A little forethought might have saved the day. Anticipate inappropriate questions just as you have anticipated the predictable ones listed above. How do you want to answer? Basically, you have three choices. You can refuse to answer or you can go along with the employer and respond. Those are two of your choices and in both cases the results are unpredictable. It may well be that there was no pernicious intent to the question and your response, whatever it is, will be inconsequential. Or the opposite could be true and you were being deliberately tested by an irascible employer and your response brought the curtain down on the job. Or labelled you an easy mark.

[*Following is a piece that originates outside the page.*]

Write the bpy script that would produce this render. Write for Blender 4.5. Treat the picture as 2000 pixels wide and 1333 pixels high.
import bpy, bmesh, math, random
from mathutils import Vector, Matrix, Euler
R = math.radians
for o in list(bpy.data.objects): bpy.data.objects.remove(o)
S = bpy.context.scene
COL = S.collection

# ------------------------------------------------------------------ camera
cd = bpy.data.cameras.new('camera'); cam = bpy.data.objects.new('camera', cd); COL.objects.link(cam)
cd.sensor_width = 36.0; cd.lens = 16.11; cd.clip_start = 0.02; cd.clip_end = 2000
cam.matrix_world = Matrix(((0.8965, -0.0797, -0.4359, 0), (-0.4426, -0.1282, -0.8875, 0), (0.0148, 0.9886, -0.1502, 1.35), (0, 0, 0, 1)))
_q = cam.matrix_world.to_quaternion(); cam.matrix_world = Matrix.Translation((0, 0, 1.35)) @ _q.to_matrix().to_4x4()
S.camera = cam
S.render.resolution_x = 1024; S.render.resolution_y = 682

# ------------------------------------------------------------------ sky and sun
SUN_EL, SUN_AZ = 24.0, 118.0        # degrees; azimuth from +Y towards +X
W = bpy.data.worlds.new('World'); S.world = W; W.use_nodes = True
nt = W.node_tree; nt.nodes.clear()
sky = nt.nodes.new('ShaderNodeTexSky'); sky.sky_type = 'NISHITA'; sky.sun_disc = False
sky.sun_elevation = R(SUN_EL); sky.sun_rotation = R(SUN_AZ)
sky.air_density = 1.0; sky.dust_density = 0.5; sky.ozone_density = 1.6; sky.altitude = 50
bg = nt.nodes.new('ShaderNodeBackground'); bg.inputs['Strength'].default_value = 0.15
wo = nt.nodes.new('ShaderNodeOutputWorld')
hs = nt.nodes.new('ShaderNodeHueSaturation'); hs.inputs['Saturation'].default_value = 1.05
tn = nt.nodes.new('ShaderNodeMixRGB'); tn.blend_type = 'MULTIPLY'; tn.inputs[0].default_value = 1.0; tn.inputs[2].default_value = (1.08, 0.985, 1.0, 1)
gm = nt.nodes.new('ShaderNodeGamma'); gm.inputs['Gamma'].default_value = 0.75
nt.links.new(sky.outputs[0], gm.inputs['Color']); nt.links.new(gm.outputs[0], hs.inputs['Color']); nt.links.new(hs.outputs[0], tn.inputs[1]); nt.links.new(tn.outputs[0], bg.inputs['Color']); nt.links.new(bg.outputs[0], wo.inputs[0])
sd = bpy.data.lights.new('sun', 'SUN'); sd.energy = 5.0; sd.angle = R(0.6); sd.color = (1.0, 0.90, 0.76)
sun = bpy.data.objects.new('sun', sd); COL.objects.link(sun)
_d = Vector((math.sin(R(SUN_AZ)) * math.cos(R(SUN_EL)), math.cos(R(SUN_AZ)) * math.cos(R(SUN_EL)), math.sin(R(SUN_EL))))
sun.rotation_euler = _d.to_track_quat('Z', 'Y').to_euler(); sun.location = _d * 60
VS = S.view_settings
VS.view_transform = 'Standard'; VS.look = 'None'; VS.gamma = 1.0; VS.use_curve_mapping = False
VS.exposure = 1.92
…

The third choice has more merit. Decipher the question and respond only to its appropriate content, ignoring the offensive issue. For example, the question regarding your spouse’s attitude about work-related travel contains a legitimate, though unspoken, question. “This job requires travel. How do you feel about that?” You can respond to that on your own terms. Forget your spouse. Simply tell the employer that travel is not a problem for you (assuming it isn’t, of course). “Working in a predominantly white environment” can be translated into a question about the type of environment within which you prefer to work. No racial overtones to that. Just describe in non-racial terms your preferred work environment. Don’t talk about the age of supervisors. Talk about the relationship that you’d like between you and your supervisor. Thinking this through in advance will keep you from falling apart during the interview. When it’s all over you can decide if you think the employer made an honest mistake or acted deviously. And whether or not you want the job. That has merit.